End-to-end anytime solution for appliance recognition based on high-resolution current sensing with few-shot learning

With the steady rise of home and building automation management system, it is becoming paramount to gain access to information that reflects consumption patterns with device-level granularity. Various application-level services can then makes use of this data for monitoring and controlling purposes in an efficient manner. In this paper we report on the design and development of an Internet of Things (IoT) end-to-end solution for electric appliance recognition that can operate in real-time and entails low hardware cost. For the task of identifying various appliance signatures we also provide a comparative analysis, where on the one hand, we investigate the suitability of several machine learning approaches given publicly available datasets, that generally provide months worth of data with a relatively low sampling frequency.

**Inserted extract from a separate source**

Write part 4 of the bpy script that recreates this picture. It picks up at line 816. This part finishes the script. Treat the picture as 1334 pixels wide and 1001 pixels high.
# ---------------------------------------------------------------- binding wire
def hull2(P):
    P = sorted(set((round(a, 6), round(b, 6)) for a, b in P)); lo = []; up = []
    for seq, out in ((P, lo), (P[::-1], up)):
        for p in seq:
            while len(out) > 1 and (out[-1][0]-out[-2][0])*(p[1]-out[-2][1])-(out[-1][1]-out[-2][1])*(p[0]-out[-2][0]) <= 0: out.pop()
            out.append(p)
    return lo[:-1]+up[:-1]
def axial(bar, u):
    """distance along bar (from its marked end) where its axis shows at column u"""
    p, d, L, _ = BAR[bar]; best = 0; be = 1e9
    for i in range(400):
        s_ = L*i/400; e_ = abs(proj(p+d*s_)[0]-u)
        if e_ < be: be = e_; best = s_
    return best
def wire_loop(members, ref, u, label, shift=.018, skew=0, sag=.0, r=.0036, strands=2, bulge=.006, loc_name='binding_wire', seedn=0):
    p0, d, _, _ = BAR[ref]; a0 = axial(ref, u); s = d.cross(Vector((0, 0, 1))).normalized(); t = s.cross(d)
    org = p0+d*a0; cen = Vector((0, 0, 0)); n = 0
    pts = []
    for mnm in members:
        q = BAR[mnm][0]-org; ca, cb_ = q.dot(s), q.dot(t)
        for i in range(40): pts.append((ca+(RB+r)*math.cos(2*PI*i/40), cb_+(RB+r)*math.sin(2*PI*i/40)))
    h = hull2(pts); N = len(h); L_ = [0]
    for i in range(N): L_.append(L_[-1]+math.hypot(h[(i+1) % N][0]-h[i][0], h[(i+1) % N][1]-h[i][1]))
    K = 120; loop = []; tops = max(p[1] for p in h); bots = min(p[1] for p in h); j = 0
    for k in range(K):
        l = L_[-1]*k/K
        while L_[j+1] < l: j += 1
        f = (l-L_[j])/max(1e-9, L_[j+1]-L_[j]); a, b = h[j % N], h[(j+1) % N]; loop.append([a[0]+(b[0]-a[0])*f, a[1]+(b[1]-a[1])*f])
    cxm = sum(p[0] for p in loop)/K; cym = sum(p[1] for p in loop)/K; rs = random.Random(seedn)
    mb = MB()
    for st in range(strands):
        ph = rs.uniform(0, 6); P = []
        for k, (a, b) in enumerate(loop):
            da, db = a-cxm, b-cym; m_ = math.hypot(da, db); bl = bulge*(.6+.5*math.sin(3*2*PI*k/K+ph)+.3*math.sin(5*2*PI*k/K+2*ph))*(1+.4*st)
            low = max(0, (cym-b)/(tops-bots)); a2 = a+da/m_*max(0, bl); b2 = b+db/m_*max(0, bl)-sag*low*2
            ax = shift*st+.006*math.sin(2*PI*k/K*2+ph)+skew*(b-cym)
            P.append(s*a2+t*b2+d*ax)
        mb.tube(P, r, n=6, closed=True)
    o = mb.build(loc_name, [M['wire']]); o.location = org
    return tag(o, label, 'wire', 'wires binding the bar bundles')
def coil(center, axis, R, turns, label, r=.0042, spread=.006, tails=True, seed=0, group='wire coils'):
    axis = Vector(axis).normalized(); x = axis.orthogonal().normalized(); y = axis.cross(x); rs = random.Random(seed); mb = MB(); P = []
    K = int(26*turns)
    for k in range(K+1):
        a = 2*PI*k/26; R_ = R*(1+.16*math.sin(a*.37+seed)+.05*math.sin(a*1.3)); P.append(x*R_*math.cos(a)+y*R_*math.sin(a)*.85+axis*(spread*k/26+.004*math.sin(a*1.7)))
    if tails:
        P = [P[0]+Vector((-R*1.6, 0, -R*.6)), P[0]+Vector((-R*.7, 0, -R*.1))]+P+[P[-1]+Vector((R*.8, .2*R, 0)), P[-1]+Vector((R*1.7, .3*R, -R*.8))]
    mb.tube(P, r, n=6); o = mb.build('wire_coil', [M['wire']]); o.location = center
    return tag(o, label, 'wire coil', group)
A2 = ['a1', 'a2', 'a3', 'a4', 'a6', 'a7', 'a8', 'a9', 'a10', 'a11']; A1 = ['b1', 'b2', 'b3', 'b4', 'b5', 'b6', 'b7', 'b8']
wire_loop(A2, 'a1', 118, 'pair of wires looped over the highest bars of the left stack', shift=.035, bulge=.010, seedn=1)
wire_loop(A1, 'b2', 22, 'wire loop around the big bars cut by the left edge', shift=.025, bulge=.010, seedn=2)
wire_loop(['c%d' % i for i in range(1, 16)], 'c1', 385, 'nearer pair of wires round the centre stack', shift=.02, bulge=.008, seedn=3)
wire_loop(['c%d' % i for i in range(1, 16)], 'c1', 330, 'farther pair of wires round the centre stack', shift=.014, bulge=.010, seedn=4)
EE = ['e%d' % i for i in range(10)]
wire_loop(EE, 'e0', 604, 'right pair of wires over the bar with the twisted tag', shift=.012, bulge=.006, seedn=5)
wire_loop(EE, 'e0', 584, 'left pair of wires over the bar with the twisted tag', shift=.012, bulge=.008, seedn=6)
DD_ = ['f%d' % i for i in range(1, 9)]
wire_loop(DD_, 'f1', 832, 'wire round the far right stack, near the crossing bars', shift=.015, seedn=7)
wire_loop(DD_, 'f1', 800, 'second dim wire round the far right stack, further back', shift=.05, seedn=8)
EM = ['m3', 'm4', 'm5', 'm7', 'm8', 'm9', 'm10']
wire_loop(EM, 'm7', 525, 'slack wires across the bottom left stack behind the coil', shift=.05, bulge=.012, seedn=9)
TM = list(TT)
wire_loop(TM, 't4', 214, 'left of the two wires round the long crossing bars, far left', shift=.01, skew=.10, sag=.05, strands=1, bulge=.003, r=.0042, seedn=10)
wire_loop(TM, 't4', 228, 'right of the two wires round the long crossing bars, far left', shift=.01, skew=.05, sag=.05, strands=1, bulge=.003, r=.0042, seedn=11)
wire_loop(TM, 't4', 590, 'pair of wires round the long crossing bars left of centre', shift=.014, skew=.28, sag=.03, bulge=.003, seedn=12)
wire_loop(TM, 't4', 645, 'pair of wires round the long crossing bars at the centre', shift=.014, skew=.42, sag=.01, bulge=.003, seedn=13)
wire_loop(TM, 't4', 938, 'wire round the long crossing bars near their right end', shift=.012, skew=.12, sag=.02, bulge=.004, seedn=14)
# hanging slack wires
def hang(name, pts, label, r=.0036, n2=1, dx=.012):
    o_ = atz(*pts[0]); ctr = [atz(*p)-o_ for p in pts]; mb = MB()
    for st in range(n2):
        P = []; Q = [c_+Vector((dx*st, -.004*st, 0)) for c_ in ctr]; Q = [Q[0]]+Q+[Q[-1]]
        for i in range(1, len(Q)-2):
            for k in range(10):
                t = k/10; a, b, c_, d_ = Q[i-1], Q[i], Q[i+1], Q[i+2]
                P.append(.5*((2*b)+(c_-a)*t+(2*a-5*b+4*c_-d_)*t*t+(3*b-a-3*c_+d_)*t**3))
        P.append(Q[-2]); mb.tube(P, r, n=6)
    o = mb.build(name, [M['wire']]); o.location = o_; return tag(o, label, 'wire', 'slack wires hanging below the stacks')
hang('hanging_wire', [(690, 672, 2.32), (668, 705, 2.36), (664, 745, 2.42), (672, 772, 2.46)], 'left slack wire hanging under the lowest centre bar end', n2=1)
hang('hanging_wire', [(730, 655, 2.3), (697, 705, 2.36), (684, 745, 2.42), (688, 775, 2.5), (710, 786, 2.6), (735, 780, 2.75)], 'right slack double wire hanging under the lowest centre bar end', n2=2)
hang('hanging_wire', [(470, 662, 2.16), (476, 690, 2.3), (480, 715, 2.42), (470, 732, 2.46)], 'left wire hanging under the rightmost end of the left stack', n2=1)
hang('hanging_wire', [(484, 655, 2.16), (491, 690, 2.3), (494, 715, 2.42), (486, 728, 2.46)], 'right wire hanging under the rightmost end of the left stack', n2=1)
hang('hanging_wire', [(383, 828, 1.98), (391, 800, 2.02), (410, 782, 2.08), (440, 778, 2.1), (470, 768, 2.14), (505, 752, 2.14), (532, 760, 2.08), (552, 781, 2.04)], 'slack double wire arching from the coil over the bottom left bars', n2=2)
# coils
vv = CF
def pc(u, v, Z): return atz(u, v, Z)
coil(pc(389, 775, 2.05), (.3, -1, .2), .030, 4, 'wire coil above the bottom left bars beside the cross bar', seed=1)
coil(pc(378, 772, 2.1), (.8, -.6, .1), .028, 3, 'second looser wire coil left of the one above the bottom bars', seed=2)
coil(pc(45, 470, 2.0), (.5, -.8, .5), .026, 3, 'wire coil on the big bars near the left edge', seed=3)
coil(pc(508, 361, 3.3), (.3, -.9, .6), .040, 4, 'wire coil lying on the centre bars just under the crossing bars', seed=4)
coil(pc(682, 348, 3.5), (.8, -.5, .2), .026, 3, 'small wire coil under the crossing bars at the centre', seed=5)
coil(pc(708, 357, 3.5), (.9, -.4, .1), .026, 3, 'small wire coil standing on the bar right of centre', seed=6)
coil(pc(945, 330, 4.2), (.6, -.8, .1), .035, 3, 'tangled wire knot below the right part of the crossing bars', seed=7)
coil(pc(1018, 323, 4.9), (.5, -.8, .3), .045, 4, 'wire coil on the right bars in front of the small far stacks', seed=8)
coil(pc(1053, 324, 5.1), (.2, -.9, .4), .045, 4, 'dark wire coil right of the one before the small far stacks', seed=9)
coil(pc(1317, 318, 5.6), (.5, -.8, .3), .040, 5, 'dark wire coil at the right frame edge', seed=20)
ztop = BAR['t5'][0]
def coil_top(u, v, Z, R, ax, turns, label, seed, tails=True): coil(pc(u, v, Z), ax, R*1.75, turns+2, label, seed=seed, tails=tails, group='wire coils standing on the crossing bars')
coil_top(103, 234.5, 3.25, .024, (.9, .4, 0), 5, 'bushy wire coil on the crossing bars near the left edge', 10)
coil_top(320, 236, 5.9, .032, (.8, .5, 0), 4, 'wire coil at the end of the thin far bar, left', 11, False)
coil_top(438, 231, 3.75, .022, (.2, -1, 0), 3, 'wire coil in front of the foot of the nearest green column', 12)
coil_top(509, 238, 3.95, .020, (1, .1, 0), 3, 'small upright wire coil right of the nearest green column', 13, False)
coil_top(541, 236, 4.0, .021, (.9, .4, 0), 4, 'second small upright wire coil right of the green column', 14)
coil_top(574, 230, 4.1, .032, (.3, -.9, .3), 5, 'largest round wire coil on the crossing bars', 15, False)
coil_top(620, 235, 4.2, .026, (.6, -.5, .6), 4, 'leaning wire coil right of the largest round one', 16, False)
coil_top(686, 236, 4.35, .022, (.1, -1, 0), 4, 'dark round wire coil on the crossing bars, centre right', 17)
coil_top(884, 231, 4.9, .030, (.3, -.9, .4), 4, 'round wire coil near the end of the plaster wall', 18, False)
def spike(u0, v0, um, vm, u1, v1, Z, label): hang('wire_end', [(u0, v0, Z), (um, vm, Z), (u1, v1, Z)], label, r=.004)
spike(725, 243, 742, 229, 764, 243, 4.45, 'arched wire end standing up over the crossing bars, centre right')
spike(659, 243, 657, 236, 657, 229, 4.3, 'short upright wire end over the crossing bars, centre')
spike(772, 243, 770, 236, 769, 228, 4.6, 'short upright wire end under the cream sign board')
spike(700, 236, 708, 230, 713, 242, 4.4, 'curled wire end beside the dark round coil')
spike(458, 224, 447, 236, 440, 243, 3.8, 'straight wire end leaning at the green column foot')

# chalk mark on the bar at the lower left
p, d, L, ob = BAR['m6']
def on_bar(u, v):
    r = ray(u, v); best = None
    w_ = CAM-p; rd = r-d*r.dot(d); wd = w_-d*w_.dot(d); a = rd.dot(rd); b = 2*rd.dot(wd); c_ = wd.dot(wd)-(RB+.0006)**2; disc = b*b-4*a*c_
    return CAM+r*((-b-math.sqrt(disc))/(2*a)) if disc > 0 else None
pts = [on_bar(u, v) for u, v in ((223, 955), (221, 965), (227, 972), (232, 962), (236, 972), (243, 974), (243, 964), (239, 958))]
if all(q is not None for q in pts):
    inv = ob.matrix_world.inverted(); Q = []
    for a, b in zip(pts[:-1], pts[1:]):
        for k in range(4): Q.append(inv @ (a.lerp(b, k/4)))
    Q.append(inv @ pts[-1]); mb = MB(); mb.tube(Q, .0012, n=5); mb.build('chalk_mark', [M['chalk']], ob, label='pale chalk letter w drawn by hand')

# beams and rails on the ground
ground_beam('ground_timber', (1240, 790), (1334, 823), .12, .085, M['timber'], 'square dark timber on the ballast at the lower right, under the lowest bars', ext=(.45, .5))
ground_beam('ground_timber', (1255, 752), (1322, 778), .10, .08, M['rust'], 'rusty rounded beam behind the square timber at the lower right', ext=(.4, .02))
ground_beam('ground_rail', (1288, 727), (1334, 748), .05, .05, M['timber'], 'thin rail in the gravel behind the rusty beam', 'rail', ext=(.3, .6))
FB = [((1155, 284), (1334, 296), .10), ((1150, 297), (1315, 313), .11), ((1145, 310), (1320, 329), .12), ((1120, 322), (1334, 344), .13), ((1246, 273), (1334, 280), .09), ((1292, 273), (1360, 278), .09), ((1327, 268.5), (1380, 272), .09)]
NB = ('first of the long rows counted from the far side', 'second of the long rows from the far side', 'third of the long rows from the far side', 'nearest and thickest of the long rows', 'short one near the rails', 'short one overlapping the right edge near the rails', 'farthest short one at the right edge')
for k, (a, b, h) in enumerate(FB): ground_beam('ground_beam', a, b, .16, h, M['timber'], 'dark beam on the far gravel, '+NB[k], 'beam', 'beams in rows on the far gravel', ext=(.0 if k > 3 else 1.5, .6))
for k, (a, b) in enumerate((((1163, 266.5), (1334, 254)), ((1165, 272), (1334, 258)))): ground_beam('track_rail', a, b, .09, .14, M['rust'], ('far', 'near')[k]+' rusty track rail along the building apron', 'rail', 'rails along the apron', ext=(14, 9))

On the other hand, we proceed to evaluate their discriminative effectiveness for our particular scenario, where the goal is to provide rapid identification of the appliance signature in real-time based on a reduced training dataset (few-shot learning). This is particularly important in the context of appliance recognition, where due to the high variance in consumption patterns within each class, in order to achieve high accuracy, data points often need to be collected for each individual appliance or device that would need to be later identified. Clearly, this data collection process is often expensive and difficult to perform, especially in large-scale settings, hence few-shot learning is key. Besides presenting our end-to-end IoT solution that meets the abovementioned desiderata, the paper also provides an analysis of the computational demand of such an approach with regard to cost and real-time performance, which is often critical to low-powered IoT solutions.